The Illinois River watershed has had a long history of excessive poultry litter application, causing very high TP loads and massive algae blooms in Oklahoma streams and lakes.  This problem culminated in 1992 when the U.S. Supreme Court ruled that Arkansas must abide by a stringent Oklahoma TP limit, 0.037 mg/L for Oklahoma scenic rivers like the Illinois River (the EPA limit is 0.1 mg/L).  Brian Haggard (currently a member of the Big Creek Research and Extension Team) and others found that more than 40% of TP was coming from municipal wastewater facilities from 1997-2000, and TP levels sometimes reached 10 mg/L below the Springdale wastewater plant. It is not too difficult to require municipal plants to reduce TP levels, all-be-it expensive, and today discharges are required to be less than 1 mg/L. But these discharges are still too high, and the legacy TP from the poultry farms will continue to enter the river for years. Non-point sources are also much more difficult to regulate.

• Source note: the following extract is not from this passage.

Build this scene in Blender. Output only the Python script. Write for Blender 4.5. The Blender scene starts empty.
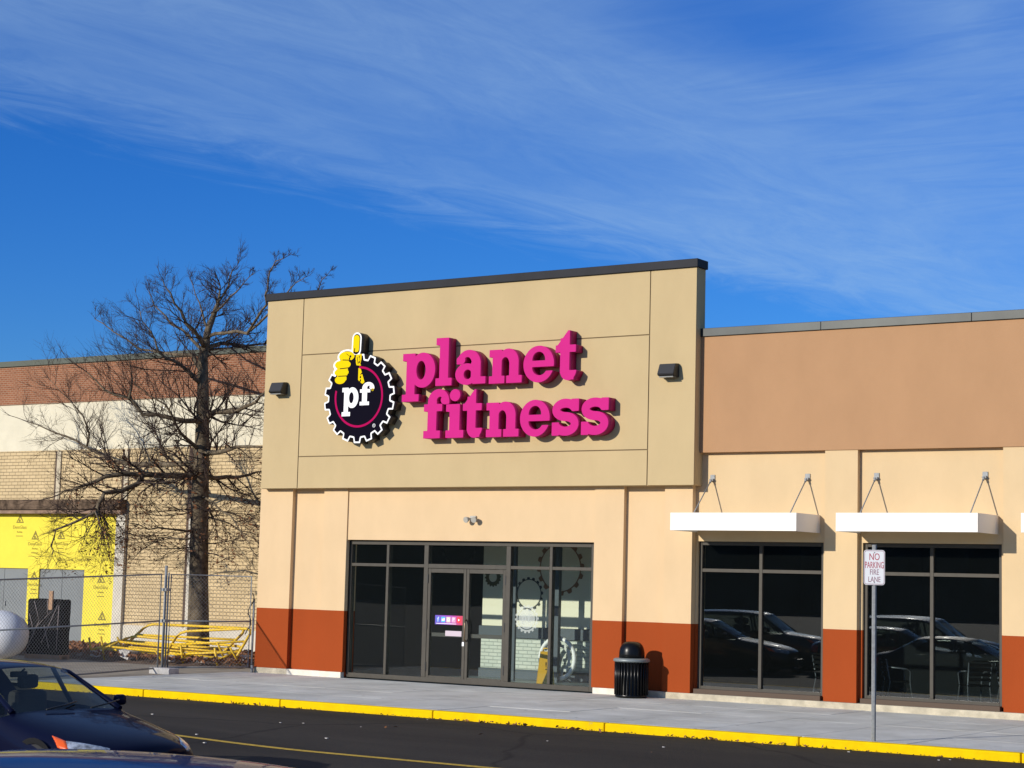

Indeed, eliminating all municipal TP discharge might not allow the 0.037 mg/L limit to be reached. The expanding population in northwest Arkansas will force expanded and more expensive waste water treatment for TP. Hence, the idea for nutrient trading.

Will it work for northwest Arkansas municipalities to pay farmers and others to reduce their TP discharge, which will then be credited to the municipalities as if they actually reduced their load, and therefore their construction costs will be less? Alan Gates thinks the key to success is to have a general plan with few specifics which would handicap creative solutions. As currently formed, the Director of ADEQ will have the authority to approve Nutrient Credit Generating Projects. If a project involves nonpoint activities, it will be submitted to the Arkansas Natural Resources Commission for review. There may be no inspections for compliance by anyone but the project proposer – a major weakness.

The responsibility for generating and monitoring the project is entirely with the project proposer, although there are a few safe guards. For instance, no project can be approved unless the project will reduce the nutrient load below baseline requirements. But this presents three major problems. Haggard found that flow weighted TP concentrations varied between 0.20 to .53 mg/L, 2001-2007. Total loads varied between 64,000 kg to over 426,000 kg, 1997 – 2008. So,

i) What is the baseline? Current levels, the target (0.037 mg/L), or something else.
ii) With large variability in yearly TP, how can it be determined if there is a reduction?
iii) Who actually will do the longitudinal study of stream parameters?

The Illinois River Watershed

An EPA critique of a Pennsylvania trading plan says, “Unlike point source discharges with NPDES (National Pollutant Discharge System) permits, agricultural operations cannot quantifiably measure source loading from their fields.” The Arkansas idea, it seems, is to assume that landowners would employ “best management practices” and the extent of these would result in a assumed reduction of TP runoff in lbs. per acre per year. This would be unreliable (a guess really) and potentially unfair or subject to deceit. Pennsylvania requires measures of manure, fertilizer, air deposition, residual inputs, minus the estimated crop intake to arrive at an estimate of potential discharge reduction and then adjusts for watershed characteristics.

The proposed nutrient trading is not limited to northwest Arkansas or to trading only within a single watershed. Although Alan assured us that no other section of the state would utilize nutrient trading this is a red flag. If the plan is inappropriate for other areas of the state, why not state it in the proposal. I can imagine nutrient trading anywhere including the Buffalo River Watershed and among CAFO’s.

Given the geography of northwest Arkansas, the municipalities are in headwater streams and the agricultural land is between them and Oklahoma border, it seems as if the beneficiaries of any nutrient trading would be in Oklahoma, not stretches of river in Arkansas, although the effect might be small.

Section 3 C) of the bill seemingly specifically forbids ADEQ visits to non-point sources for the purpose of compliance. An odd requirement for the approving agency.